Looking at the regular health insurance premium numbers that our HR department provides us, sometimes I think they are way inflated. For part-time employees (like graduate students), below is the “total cost” of the insurance options mentioned in the brochure (not including life, dental, vision, and long-term disability). After the employer’s contribution, the out-of-pocket premium payments per month are mentioned in brackets alongside. These values are for “employee-only” plans.

  • Option 1: $437 ($251 out-of-pocket)
  • Option 2: $368 ($181)
  • HMO 1: $395 ($208)
  • HMO 2: $487 ($300)
  • HMO 3: $405 ($219)
  • Really sucky plan “specially created for students“: $196 ($9)

The cheapest option for students is the $9 plan, but like I mentioned - that one really sucks. High deductibles, pathetic service, and really painful billing and reimbursement procedures are among the highlights of that *cheap* plan.

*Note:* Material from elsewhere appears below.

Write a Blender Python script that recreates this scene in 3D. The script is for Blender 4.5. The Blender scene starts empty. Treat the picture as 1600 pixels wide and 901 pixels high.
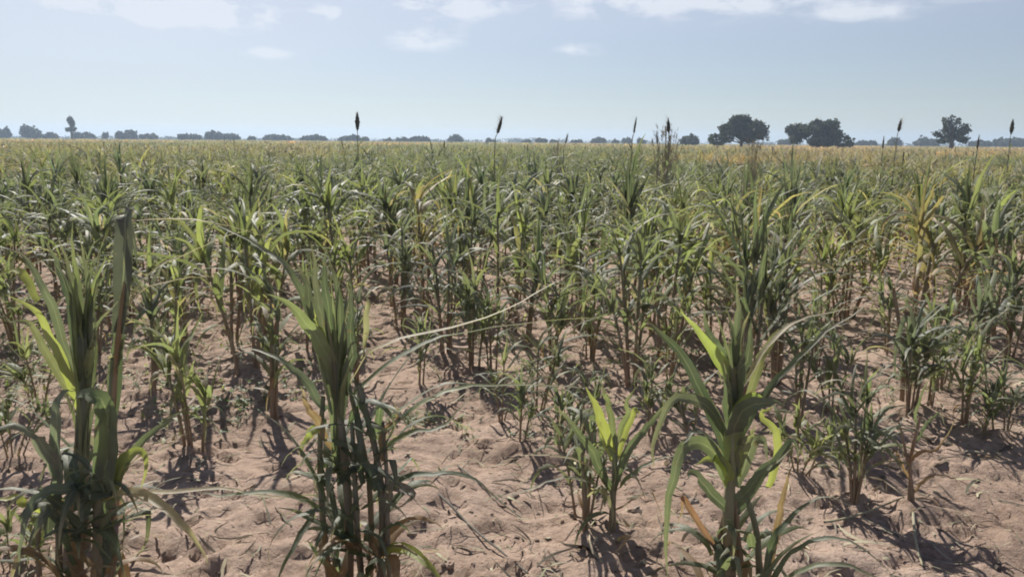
import bpy, math, random
import numpy as np
from mathutils import Vector, Matrix, Euler

R = math.radians
rng = np.random.default_rng(7)
random.seed(7)
sc = bpy.context.scene
col = sc.collection

# ------------------------------------------------------------------ camera
CAM_H = 1.6
F = 1256.0                      # focal length in pixels of the 1600 wide frame
PITCH, ROLL = R(10.35), R(0.5)
cam_d = bpy.data.cameras.new('camera'); cam = bpy.data.objects.new('camera', cam_d); col.objects.link(cam)
cam_d.sensor_width = 36.0; cam_d.lens = 36.0 * F / 1600.0
cam_d.clip_start = 0.05; cam_d.clip_end = 12000
CAM_M = Matrix.Rotation(R(90) - PITCH, 3, 'X') @ Matrix.Rotation(ROLL, 3, 'Z')
cam.matrix_world = Matrix.Translation((0, 0, CAM_H)) @ CAM_M.to_4x4()
sc.camera = cam

# ------------------------------------------------------------------ light
SUN_AZ, SUN_EL = -20.0, 43.0    # degrees: azimuth from +Y towards +X, elevation
sun_dir = Vector((math.sin(R(SUN_AZ)) * math.cos(R(SUN_EL)), math.cos(R(SUN_AZ)) * math.cos(R(SUN_EL)), math.sin(R(SUN_EL))))
sd = bpy.data.lights.new('sun', 'SUN'); sun = bpy.data.objects.new('sun', sd); col.objects.link(sun)
sd.energy = 4.4; sd.angle = R(0.6); sd.color = (1.0, 0.95, 0.88)
sun.rotation_euler = sun_dir.to_track_quat('Z', 'Y').to_euler()

w = bpy.data.worlds.new('World'); sc.world = w; w.use_nodes = True
nt = w.node_tree; N = nt.nodes; L = nt.links
N.clear()
def nd(t, nt_=None, **k):
    n = (nt_ or nt).nodes.new(t)
    for a, b in k.items(): setattr(n, a, b)
    return n
out = nd('ShaderNodeOutputWorld'); bg = nd('ShaderNodeBackground'); bg.inputs['Strength'].default_value = 0.0535
sky = nd('ShaderNodeTexSky', sky_type='NISHITA'); sky.sun_disc = False
sky.sun_elevation = R(SUN_EL); sky.sun_rotation = R(SUN_AZ)
sky.air_density = 1.0; sky.dust_density = .25; sky.ozone_density = 4.5; sky.altitude = 100
L.new(bg.outputs[0], out.inputs[0])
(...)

Anyways, the point is, look at the original cost that they are billing - health insurance that costs $487 per month (HMO 2)? That’s $5,844 per year for a single person!

If you are a super-determined graduate student employed by the university - studying and supporting your family with your part-time income - all I have to say is: may god have mercy on your soul! Here are the monthly out-of-pocket premium costs for employee+family coverages:

  • Option 1: $646
  • Option 2: $494
  • HMO 1: $712
  • HMO 2: $906
  • HMO 3: $506
  • Really sucky plan “specially created for students“: $854

Look at the above data in light of the fact that there are numerous graduate students on campus who are paid less than $1,000 per month.

In our special case, since both me and my wife are working for the university, we just have to worry about employee-only coverages. Also, since we joined the university before Fall 2005, there are some additional perks in terms of university contribution - something that new students (who joined after 2005) do not get. Overall, for our choice of coverages, the deal for each of us comes to about $75 per month - this includes dental and vision insurance, accidental death and dismemberment, basic life insurance, and long-term disability.

So, to sum up, we spend about $150 per month on health insurance as a family without kids.

Considering the situation of the students (or other part time employees) who joined after 2005, I have to say that we are very lucky to have what we have. For the kind of coverage that we currently enjoy, the new employees will have to shell out $500+ for a family without kids. That’s ouch.